== COLLECTED DATA ==
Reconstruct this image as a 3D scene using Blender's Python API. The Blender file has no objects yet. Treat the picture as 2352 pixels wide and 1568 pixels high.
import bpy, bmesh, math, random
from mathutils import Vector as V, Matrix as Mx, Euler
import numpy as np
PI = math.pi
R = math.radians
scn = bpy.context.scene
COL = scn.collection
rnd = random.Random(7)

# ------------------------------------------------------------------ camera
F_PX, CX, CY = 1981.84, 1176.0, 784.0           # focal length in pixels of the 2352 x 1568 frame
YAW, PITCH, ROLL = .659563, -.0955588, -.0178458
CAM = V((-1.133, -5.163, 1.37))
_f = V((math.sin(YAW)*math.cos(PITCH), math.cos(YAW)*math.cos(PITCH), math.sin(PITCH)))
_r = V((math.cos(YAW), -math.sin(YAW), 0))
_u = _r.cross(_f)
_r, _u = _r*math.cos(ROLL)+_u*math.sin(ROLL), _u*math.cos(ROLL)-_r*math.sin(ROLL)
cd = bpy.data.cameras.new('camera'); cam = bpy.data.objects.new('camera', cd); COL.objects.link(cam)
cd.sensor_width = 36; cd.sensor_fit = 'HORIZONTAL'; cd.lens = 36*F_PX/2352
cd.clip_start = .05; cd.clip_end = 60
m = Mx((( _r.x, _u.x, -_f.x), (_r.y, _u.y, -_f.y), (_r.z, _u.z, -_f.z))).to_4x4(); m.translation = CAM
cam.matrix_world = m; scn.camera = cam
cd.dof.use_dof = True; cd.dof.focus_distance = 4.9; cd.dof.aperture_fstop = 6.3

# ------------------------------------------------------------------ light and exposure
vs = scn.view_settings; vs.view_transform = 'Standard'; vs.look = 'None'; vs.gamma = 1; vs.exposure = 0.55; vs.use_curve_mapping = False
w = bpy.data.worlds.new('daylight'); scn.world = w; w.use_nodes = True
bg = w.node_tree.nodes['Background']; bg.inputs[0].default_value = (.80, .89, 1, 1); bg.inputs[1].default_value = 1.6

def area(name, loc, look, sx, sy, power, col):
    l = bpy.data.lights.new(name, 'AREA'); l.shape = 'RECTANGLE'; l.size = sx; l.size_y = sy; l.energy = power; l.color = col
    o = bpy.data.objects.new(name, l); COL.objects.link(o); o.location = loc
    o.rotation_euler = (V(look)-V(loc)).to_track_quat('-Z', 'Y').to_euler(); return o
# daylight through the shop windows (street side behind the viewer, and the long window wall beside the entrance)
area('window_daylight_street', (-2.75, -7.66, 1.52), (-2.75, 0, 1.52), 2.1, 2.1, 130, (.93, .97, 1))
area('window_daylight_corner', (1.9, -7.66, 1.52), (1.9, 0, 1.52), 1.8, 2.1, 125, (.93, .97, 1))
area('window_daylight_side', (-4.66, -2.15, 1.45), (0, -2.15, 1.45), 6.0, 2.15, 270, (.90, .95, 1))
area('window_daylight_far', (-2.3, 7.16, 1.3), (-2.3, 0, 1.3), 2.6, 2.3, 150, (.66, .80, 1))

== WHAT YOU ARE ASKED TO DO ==
The data above must be returned in full, exactly as written.

== CORRECT RESULT ==
Reconstruct this image as a 3D scene using Blender's Python API. The Blender file has no objects yet. Treat the picture as 2352 pixels wide and 1568 pixels high.
import bpy, bmesh, math, random
from mathutils import Vector as V, Matrix as Mx, Euler
import numpy as np
PI = math.pi
R = math.radians
scn = bpy.context.scene
COL = scn.collection
rnd = random.Random(7)

# ------------------------------------------------------------------ camera
F_PX, CX, CY = 1981.84, 1176.0, 784.0           # focal length in pixels of the 2352 x 1568 frame
YAW, PITCH, ROLL = .659563, -.0955588, -.0178458
CAM = V((-1.133, -5.163, 1.37))
_f = V((math.sin(YAW)*math.cos(PITCH), math.cos(YAW)*math.cos(PITCH), math.sin(PITCH)))
_r = V((math.cos(YAW), -math.sin(YAW), 0))
_u = _r.cross(_f)
_r, _u = _r*math.cos(ROLL)+_u*math.sin(ROLL), _u*math.cos(ROLL)-_r*math.sin(ROLL)
cd = bpy.data.cameras.new('camera'); cam = bpy.data.objects.new('camera', cd); COL.objects.link(cam)
cd.sensor_width = 36; cd.sensor_fit = 'HORIZONTAL'; cd.lens = 36*F_PX/2352
cd.clip_start = .05; cd.clip_end = 60
m = Mx((( _r.x, _u.x, -_f.x), (_r.y, _u.y, -_f.y), (_r.z, _u.z, -_f.z))).to_4x4(); m.translation = CAM
cam.matrix_world = m; scn.camera = cam
cd.dof.use_dof = True; cd.dof.focus_distance = 4.9; cd.dof.aperture_fstop = 6.3

# ------------------------------------------------------------------ light and exposure
vs = scn.view_settings; vs.view_transform = 'Standard'; vs.look = 'None'; vs.gamma = 1; vs.exposure = 0.55; vs.use_curve_mapping = False
w = bpy.data.worlds.new('daylight'); scn.world = w; w.use_nodes = True
bg = w.node_tree.nodes['Background']; bg.inputs[0].default_value = (.80, .89, 1, 1); bg.inputs[1].default_value = 1.6

def area(name, loc, look, sx, sy, power, col):
    l = bpy.data.lights.new(name, 'AREA'); l.shape = 'RECTANGLE'; l.size = sx; l.size_y = sy; l.energy = power; l.color = col
    o = bpy.data.objects.new(name, l); COL.objects.link(o); o.location = loc
    o.rotation_euler = (V(look)-V(loc)).to_track_quat('-Z', 'Y').to_euler(); return o
# daylight through the shop windows (street side behind the viewer, and the long window wall beside the entrance)
area('window_daylight_street', (-2.75, -7.66, 1.52), (-2.75, 0, 1.52), 2.1, 2.1, 130, (.93, .97, 1))
area('window_daylight_corner', (1.9, -7.66, 1.52), (1.9, 0, 1.52), 1.8, 2.1, 125, (.93, .97, 1))
area('window_daylight_side', (-4.66, -2.15, 1.45), (0, -2.15, 1.45), 6.0, 2.15, 270, (.90, .95, 1))
area('window_daylight_far', (-2.3, 7.16, 1.3), (-2.3, 0, 1.3), 2.6, 2.3, 150, (.66, .80, 1))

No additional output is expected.